Data supplied:

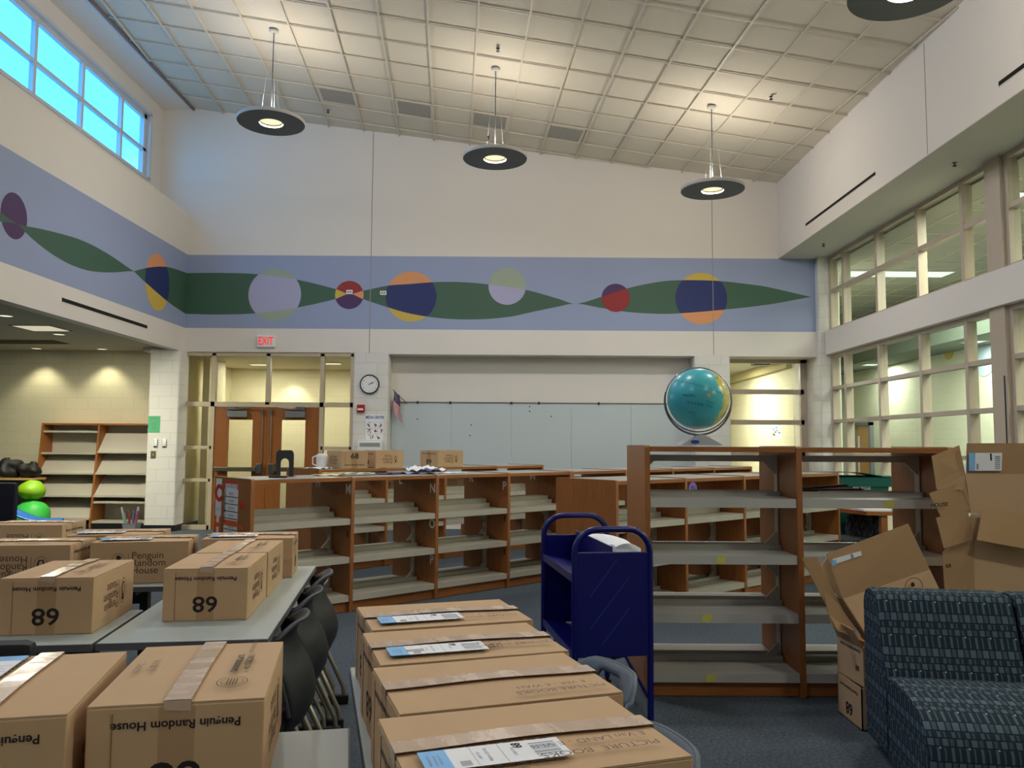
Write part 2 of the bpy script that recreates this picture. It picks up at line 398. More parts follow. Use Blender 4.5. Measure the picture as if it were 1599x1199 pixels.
struct(b.build('painted_mural', MM, wb))
# left upper wall with its mural and ledge, window wall behind the ledge
wl = struct(MB().box(-5.76, XL, -5, D, 3.02, 5.44).box(-6.3, -5.76, -5, D, 3.25, 5.44).build('wall_left', M['wall']))
b = MB(); pl = lambda y, z, e: (XL+e, y, z)
b.quad(pl(-3, 3.43, .0008), pl(D, 3.43, .0008), pl(D, 4.706, .0008), pl(-3, 4.706, .0008), 0)
mural(pl, LT, LB, 8.0, D, [(12.53, 3.99, .43, .45, 7, 8, 6, 0), (8.85, 3.995, .24, .26, 5, None, 5, 0)], b)
struct(b.build('painted_mural', MM, wl))
WX = -6.12
b = MB(); b.box(WX-.16, WX, -5, D, 5.44, 5.87).box(WX-.16, WX, -5, D, 7.0, 7.7).box(WX-.16, WX, 13.22, D, 5.87, 7.0).box(WX-.16, WX, -5, -3.1, 5.87, 7.0)
struct(b.build('wall_clerestory', M['wall']))
wn = struct(MB().box(WX-.17, WX+.02, -3.1, 13.22, 6.975, 7.02).box(WX-.17, WX+.02, -3.1, 13.22, 5.85, 5.90).box(WX-.17, WX+.02, 13.17, 13.24, 5.87, 7.0).build('window_1', M['winblue']))
b = MB(); b.box(WX-.11, WX-.05, -3.1, 13.2, 6.345, 6.395); b.box(WX-.11, WX-.05, -3.1, 13.2, 6.90, 6.975); b.box(WX-.11, WX-.05, -3.1, 13.2, 5.87, 5.93)
b.box(WX-.11, WX-.05, 13.08, 13.2, 5.9, 6.98)
for k in range(14): y = 12.33-1.153*k; b.box(WX-.11, WX-.045, y-.03, y+.03, 5.9, 6.98)
struct(b.build('window_frame', M['winblue'], wn)); struct(MB().box(WX-.083, WX-.077, -3.1, 13.2, 5.9, 6.98).build('window_glass', M['glass'], wn))
# sloped tile ceiling
CZ = lambda x: 6.607 - .1242*x
struct(MB().slab([(-5.6, -5, CZ(-5.6)+.012), (-5.6, D+.1, CZ(-5.6)+.012), (XF+.1, D+.1, CZ(XF+.1)+.012), (XF+.1, -5, CZ(XF+.1)+.012)][::-1], -.05).build('ceiling', M['tile']))
struct(MB().box(-6.3, -5.585, -5, D, 7.285, 7.4).build('ceiling_edge', M['wall']))
struct(MB().box(-5.6, -5.565, -5, D, 7.27, 7.315).build('trim_1', plain('edge_trim', s(128, 112, 108), .6)))
# grid bars on the ceiling plane, turned a little off the walls
GA = R(-4.2); gx = Vector((math.cos(GA), -math.sin(GA), 0)); gy = Vector((math.sin(GA), math.cos(GA), 0))
gd = lambda d: Vector((d.x, d.y, -.1242*d.x))
G0 = Vector((1.118, D, CZ(1.118)))
b = MB()
def bar(p, d, L0, L1, w, h):
    # clip to the ceiling rectangle, then lay a thin bar
    pts = []
    lo, hi = L0, L1
    for (c, dc, mn, mx) in ((p.x, d.x, -5.55, XF-.005), (p.y, d.y, -5, D-.005)):
        if abs(dc) < 1e-6:
            if not mn <= c <= mx: return
            continue
        t0, t1 = sorted(((mn-c)/dc, (mx-c)/dc)); lo, hi = max(lo, t0), min(hi, t1)
    if hi-lo < .02: return
    a, c = p+d*lo, p+d*hi; n = Vector((.1242, 0, 1)).normalized(); sd = n.cross(d.normalized()).normalized()*w/2
    b.slab([a-sd-n*h, a+sd-n*h, c+sd-n*h, c-sd-n*h], -h-.012)
CELL = .6165
for k in range(-24, 24): bar(G0+gd(gx)*(CELL*k), gd(gy), -30, 30, .024, .004)
for k in range(-4, 36): bar(G0+gd(gx)*0 - gd(gy)*(CELL*k+.10), gd(gx), -30, 30, .022, .003)
struct(b.build('ceiling_grid', M['tbar'], bpy.data.objects['ceiling']))
# right upper wall (fascia), soffit, window wall, sill band
wr = struct(MB().box(XF, 5.95, -5, D, 4.71, 6.5).build('wall_right', M['wall_right']))
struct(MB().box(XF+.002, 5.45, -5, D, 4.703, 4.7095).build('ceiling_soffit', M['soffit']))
struct(MB().box(XF-.003, XF, 8.68, 8.692, 4.72, 6.0).build('control_joint', plain('joint_grey2', s(160, 156, 150)), wr))  # plain grey joint line on the fascia
struct(MB().box(5.35, 5.75, -5, 13.50, 3.02, 3.42).build('trim_2', M['wall']))
struct(MB().box(5.46, 5.6, -5, 13.53, 0, .22).build('wall_sill', M['wall']))
WXR = 5.5
def bay(y1, n, name):
    # one glazed bay: jamb at y1, four mullions, jamb at y1-4.53, in two storeys
    ys = [y1, y1-.53, y1-1.73, y1-2.93, y1-4.0, y1-4.53]
    for (z0, z1, tr, nm) in ((.22, 3.02, (.79, 1.34, 1.89, 2.45), n), (3.42, 4.71, (4.11,), n+1)):
        b = MB(); b.box(WXR-.05, WXR+.06, ys[-1], ys[0], z1-.06, z1); b.box(WXR-.05, WXR+.06, ys[-1], ys[0], z0, z0+.05)
        for i, y in enumerate(ys):
            w = .034
            b.box(WXR-.055, WXR+.065, y-w, y+w, z0, z1)
        for z in tr: b.box(WXR-.05, WXR+.06, ys[-1], ys[0], z-.028, z+.028)
        o = struct(b.build('window_%d' % nm, M['alm2']))
        struct(MB().box(WXR-.003, WXR+.003, ys[-1], ys[0], z0+.03, z1-.03).build('window_glass', M['glass_g'], o))
bay(13.50, 2, ''); bay(8.62, 4, ''); bay(3.74, 6, '')
for y in (8.795, 3.915, -.9): struct(MB().box(WXR-.10, WXR+.12, y-.14, y+.14, 0, 3.02).box(WXR-.10, WXR+.12, y-.14, y+.14, 3.42, 4.71).build('pillar_mullion', M['alm2']))
struct(MB().box(WXR-.04, WXR+.1, -5, -1.05, .2, 3.02).box(WXR-.04, WXR+.1, -5, -1.05, 3.42, 4.71).build('wall_right_rear', M['wall']))
b = MB(); b.tube([(WXR-.106, 8.70, 2.25), (WXR-.106, 8.70, .3)], .006, 6); struct(b.build('wall_cable', M['dark']))
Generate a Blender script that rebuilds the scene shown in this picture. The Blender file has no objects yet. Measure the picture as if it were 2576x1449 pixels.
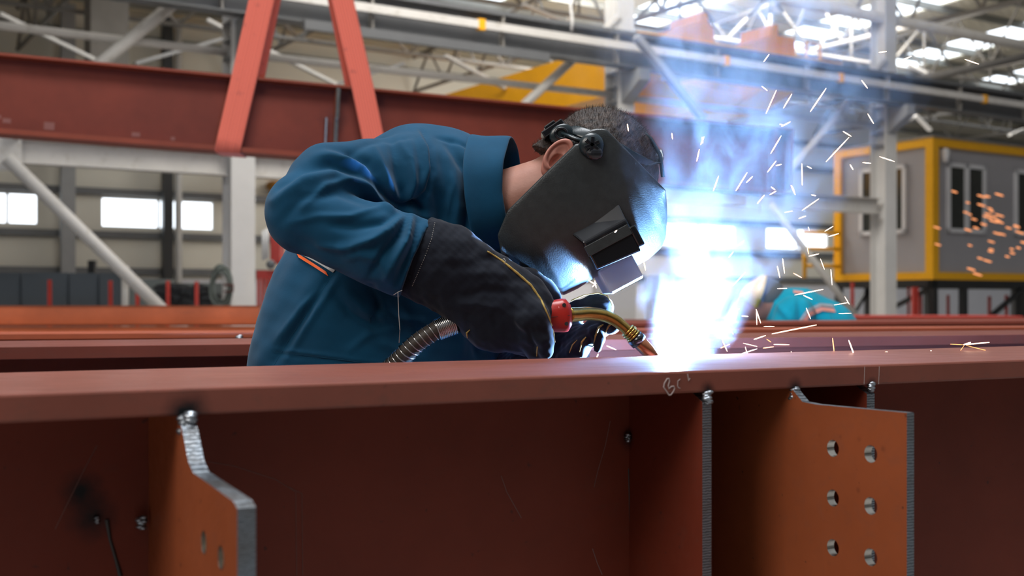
import bpy, bmesh, math, random
import numpy as np
from mathutils import Vector, Matrix
from mathutils.bvhtree import BVHTree
random.seed(7); np.random.seed(7)
SC = bpy.context.scene
COL = SC.collection
# ------------------------------------------------------------------ camera
F = 2931.0; CX = 1288.0; HY = 755.0; CZ = 1.15
cam_d = bpy.data.cameras.new('camera'); cam = bpy.data.objects.new('camera', cam_d); COL.objects.link(cam)
cam_d.sensor_width = 36.0; cam_d.lens = F * 36.0 / 2576.0
cam_d.shift_y = (HY - 724.5) / 2576.0
cam.location = (0, 0, CZ); cam.rotation_euler = (math.pi / 2, 0, 0)
cam_d.clip_start = 0.05; cam_d.clip_end = 300
cam_d.dof.use_dof = True; cam_d.dof.focus_distance = 1.93; cam_d.dof.aperture_fstop = 4.8
SC.camera = cam
# ------------------------------------------------------------------ exposure, world, lights
SC.view_settings.view_transform = 'Standard'; SC.view_settings.look = 'None'
SC.view_settings.gamma = 1.0; SC.view_settings.exposure = 0.0
SC.view_settings.use_curve_mapping = False
cy = SC.cycles
cy.max_bounces = 6; cy.diffuse_bounces = 3; cy.glossy_bounces = 3; cy.transmission_bounces = 4
cy.transparent_max_bounces = 8; cy.volume_bounces = 0; cy.use_denoising = True
cy.sample_clamp_indirect = 4.0; cy.caustics_reflective = False; cy.caustics_refractive = False
cy.volume_step_rate = 1.5; cy.volume_max_steps = 128
cy.use_adaptive_sampling = True; cy.adaptive_threshold = 0.02
W = bpy.data.worlds.new('sky'); SC.world = W; W.use_nodes = True
wn = W.node_tree.nodes; wl = W.node_tree.links
bg = wn['Background']; bg.inputs['Strength'].default_value = 0.42
tc = wn.new('ShaderNodeTexCoord'); sp = wn.new('ShaderNodeSeparateXYZ'); rp = wn.new('ShaderNodeValToRGB')
wl.new(tc.outputs['Generated'], sp.inputs[0]); wl.new(sp.outputs['Z'], rp.inputs[0]); wl.new(rp.outputs[0], bg.inputs['Color'])
rp.color_ramp.elements[0].position = 0.22; rp.color_ramp.elements[0].color = (0.11, 0.10, 0.09, 1)
rp.color_ramp.elements[1].position = 0.55; rp.color_ramp.elements[1].color = (0.92, 0.95, 1.0, 1)

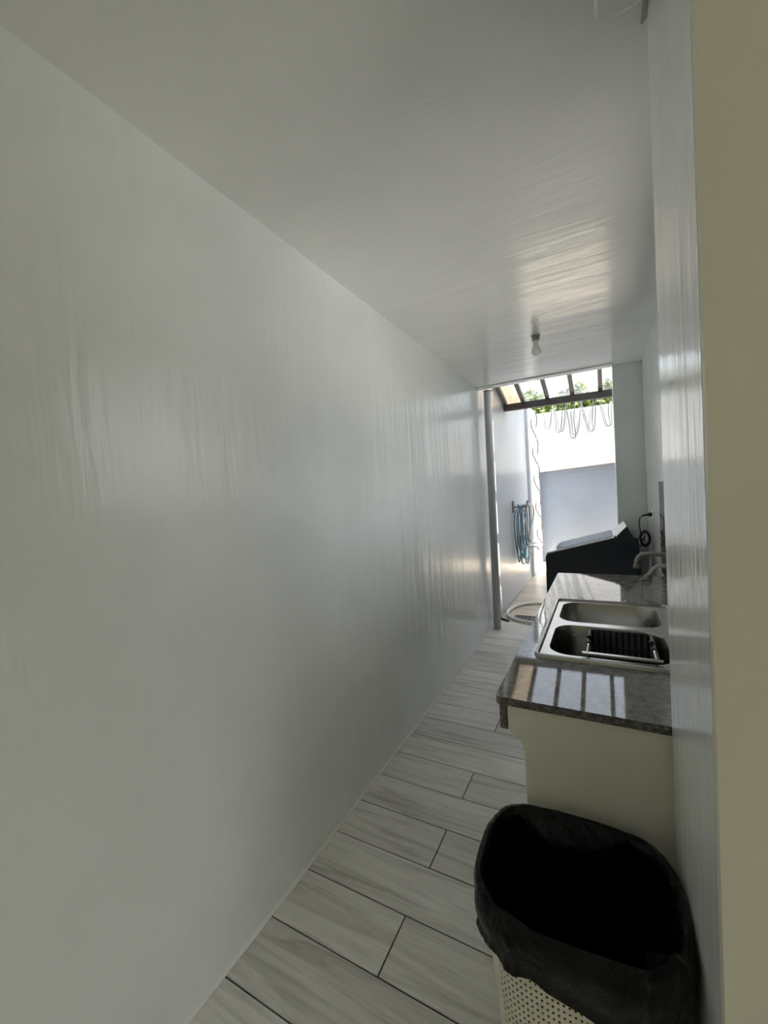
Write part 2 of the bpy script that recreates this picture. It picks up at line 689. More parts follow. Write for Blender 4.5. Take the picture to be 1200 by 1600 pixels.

Task details:
Copy each line of the listing that includes "More".

Correct response:
Write part 2 of the bpy script that recreates this picture. It picks up at line 398. More parts follow. Use Blender 4.5. Measure the picture as if it were 1599x1199 pixels.
Write part 2 of the bpy script that recreates this picture. It picks up at line 689. More parts follow. Write for Blender 4.5. Take the picture to be 1200 by 1600 pixels.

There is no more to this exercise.